Eppure la voce di Umberto Eco è stata meno presente nel corso degli anni. Non crede?

Non sono d’accordo. Ha sempre preso posizione per una difesa delle istituzioni democratiche. Senza nessuna indulgenza per il potere e senza derive populiste. Possiamo dire che è stato meno efficace, ma la perdita di efficacia riguarda tutti gli intellettuali di questo paese.

Come non ricordare le settimanali «Bustine di Minerva» apparse su «l’Espresso». Sono una vera e propria storia del presente dove non ha fatto sconti a nessuno.

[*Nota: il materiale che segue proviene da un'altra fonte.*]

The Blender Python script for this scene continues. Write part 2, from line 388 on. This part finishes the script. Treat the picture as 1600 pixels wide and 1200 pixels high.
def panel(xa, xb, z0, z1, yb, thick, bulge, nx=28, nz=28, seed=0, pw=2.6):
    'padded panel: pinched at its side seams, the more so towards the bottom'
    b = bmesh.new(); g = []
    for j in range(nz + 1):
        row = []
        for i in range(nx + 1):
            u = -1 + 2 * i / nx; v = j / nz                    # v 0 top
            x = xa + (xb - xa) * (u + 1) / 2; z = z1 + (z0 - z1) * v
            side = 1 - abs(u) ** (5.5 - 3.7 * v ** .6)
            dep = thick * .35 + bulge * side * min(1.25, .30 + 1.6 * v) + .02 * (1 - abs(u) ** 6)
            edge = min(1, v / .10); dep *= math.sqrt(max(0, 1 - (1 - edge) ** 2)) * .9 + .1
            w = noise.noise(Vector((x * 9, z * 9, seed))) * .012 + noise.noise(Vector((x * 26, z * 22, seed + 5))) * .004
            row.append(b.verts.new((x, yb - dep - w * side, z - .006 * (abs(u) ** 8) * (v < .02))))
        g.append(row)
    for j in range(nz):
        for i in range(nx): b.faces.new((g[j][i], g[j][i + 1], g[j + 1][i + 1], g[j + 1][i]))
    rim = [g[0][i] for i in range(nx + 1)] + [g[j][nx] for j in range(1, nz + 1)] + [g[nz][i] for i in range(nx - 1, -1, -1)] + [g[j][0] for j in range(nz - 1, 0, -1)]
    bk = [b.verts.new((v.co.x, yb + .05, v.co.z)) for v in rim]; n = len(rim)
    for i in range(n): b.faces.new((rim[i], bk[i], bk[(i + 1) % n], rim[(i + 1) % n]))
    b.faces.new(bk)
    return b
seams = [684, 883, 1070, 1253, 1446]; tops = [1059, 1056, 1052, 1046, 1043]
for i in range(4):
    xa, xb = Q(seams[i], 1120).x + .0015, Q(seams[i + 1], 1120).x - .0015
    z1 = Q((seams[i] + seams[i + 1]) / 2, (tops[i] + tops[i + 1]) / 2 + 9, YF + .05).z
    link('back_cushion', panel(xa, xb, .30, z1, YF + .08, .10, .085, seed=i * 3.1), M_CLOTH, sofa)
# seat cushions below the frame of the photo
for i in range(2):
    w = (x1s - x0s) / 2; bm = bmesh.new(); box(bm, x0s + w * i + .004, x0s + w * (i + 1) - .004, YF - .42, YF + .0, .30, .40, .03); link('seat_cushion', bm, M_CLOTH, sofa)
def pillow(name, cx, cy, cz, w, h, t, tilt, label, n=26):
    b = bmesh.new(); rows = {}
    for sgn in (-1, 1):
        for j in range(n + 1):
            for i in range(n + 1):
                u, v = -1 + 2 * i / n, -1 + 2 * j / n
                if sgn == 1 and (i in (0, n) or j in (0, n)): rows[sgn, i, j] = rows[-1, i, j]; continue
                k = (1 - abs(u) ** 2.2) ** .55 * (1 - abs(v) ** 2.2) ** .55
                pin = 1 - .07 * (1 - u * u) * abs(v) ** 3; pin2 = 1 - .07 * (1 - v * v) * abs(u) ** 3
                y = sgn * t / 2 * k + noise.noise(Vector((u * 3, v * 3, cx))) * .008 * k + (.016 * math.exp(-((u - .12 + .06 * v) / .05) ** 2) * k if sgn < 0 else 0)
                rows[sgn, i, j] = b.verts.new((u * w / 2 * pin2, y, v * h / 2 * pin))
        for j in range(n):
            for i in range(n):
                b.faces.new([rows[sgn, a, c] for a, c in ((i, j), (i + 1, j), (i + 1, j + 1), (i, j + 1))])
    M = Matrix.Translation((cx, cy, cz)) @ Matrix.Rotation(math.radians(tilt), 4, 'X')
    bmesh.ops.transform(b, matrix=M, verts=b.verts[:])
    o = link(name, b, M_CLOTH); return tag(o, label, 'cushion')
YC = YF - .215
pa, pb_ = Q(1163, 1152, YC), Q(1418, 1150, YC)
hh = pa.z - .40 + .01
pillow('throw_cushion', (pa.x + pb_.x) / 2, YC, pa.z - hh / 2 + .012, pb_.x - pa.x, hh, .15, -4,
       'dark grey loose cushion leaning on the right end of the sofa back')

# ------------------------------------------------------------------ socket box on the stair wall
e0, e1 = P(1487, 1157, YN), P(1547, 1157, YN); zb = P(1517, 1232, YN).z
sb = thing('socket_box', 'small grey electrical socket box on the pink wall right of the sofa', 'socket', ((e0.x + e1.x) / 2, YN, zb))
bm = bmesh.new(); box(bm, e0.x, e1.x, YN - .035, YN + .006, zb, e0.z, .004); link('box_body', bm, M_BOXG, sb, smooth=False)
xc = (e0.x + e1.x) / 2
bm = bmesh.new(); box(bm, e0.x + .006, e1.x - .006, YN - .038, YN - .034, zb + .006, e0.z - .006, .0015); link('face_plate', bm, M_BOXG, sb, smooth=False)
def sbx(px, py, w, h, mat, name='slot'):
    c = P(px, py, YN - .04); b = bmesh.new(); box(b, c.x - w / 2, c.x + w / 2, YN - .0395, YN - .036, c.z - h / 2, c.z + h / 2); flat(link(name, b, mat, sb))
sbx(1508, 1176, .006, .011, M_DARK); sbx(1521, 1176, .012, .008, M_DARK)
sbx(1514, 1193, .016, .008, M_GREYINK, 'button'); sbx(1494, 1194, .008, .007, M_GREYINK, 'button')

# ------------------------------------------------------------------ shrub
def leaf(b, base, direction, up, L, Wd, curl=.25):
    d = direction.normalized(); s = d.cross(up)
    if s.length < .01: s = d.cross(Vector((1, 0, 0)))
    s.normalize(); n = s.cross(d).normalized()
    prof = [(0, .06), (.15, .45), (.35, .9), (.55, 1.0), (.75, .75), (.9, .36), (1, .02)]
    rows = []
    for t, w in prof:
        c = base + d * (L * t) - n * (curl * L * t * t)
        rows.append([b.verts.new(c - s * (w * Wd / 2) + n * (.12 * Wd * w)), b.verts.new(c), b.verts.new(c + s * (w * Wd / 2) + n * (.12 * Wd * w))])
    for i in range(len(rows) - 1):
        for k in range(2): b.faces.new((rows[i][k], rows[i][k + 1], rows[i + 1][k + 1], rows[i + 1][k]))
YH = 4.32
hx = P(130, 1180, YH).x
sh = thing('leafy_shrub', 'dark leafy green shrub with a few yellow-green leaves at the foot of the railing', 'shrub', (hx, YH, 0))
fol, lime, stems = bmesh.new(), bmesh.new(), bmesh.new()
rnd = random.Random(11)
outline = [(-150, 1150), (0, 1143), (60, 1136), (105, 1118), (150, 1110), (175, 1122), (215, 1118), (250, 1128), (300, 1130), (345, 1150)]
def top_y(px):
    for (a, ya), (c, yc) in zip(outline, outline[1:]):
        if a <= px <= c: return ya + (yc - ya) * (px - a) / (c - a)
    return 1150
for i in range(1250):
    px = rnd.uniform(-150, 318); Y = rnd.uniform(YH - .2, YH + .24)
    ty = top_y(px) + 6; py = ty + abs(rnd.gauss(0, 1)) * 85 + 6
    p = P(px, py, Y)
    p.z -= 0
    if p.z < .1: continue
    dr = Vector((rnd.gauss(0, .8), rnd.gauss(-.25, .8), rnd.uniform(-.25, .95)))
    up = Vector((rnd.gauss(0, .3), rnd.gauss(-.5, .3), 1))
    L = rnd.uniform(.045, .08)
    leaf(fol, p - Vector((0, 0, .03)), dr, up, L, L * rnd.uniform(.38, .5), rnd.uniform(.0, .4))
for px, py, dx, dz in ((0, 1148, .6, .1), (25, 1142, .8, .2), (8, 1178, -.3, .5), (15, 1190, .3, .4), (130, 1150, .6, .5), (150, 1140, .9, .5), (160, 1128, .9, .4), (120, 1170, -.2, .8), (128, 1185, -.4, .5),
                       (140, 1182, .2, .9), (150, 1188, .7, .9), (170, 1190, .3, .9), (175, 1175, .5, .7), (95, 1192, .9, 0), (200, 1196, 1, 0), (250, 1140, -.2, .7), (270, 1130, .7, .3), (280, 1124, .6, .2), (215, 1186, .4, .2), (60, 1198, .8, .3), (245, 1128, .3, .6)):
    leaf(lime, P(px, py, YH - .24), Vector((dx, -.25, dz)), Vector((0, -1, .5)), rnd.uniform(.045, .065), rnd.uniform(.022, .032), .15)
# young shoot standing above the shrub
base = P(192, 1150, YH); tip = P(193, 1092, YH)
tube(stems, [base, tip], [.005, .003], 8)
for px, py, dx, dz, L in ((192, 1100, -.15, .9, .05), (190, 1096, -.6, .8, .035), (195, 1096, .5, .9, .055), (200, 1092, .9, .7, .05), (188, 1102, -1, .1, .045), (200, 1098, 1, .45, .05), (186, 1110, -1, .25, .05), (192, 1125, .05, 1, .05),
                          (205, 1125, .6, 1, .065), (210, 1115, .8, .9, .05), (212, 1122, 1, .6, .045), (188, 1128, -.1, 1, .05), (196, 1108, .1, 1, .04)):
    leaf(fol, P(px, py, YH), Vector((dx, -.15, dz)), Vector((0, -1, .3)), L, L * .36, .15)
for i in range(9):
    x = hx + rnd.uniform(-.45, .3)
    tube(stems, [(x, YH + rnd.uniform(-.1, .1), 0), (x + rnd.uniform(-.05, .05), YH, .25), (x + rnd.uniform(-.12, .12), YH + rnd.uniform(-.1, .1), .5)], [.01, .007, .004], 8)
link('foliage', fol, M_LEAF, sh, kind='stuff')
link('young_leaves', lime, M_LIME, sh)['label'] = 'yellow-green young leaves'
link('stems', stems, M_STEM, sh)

Potevi dissentire o esprimere consenso, ma sono comunque esempi di una sua presenza vitale nella vita culturale e politica italiana.

L’ultima presa di posizione di Eco ha riguardato il processo di concentrazione editoriale che ha avuto nell’acquisto della divisione libri della Rcs da parte di Mondadori…

Mi sembra che la sua presa di posizione sia stata ammirevole. Si è impegnato in una avventura editoriale dagli esiti incerti quando era già ammalato. Mi sembra che questo riveli la sua coerenza di intellettuale libero, quale è stato per tutta la vita.

SCHEDA/ Eco e Asor Rosa: l’incontro di due rette parallele

Alberto Asor Rosa e Umberto Eco hanno tessuto un dialogo a distanza interrotto solo per incontrarsi vis-à-vis. Uno degli incontri più recenti è stato durante la presentazione del volume del Bollettino di Italianistica dell’Università La Sapienza per gli ottanta anni di Asor Rosa pubblicato da Carocci.

Tra i «discussants», oltre a Paolo di Giovine, Ernesto Franco e Benedetta Tobagi, proprio Umberto Eco. Con ironia, Eco ha ricordato il «rapporto non euclideo», come di due rette parallele, che lo legava a Asor Rosa.

In quell’occasione Eco ha ricordato la rilevanza nel suo percorso teorico la lettura di «Scrittori e popolo» («un attacco liberatorio») e che aveva assonanze con quanto sosteneva assieme agli altri del Gruppo 63, che stavano portando avanti il rifiuto di «una letteratura consolatoria e densa solo di contenuti apparentemente virtuosi».

Sempre in quella occasione, Eco parlò che l’amore di Asor Rosa per Dante può essere letto come il volto segreto di «indefesso operaista e combattente politico non a caso sempre sconfitto».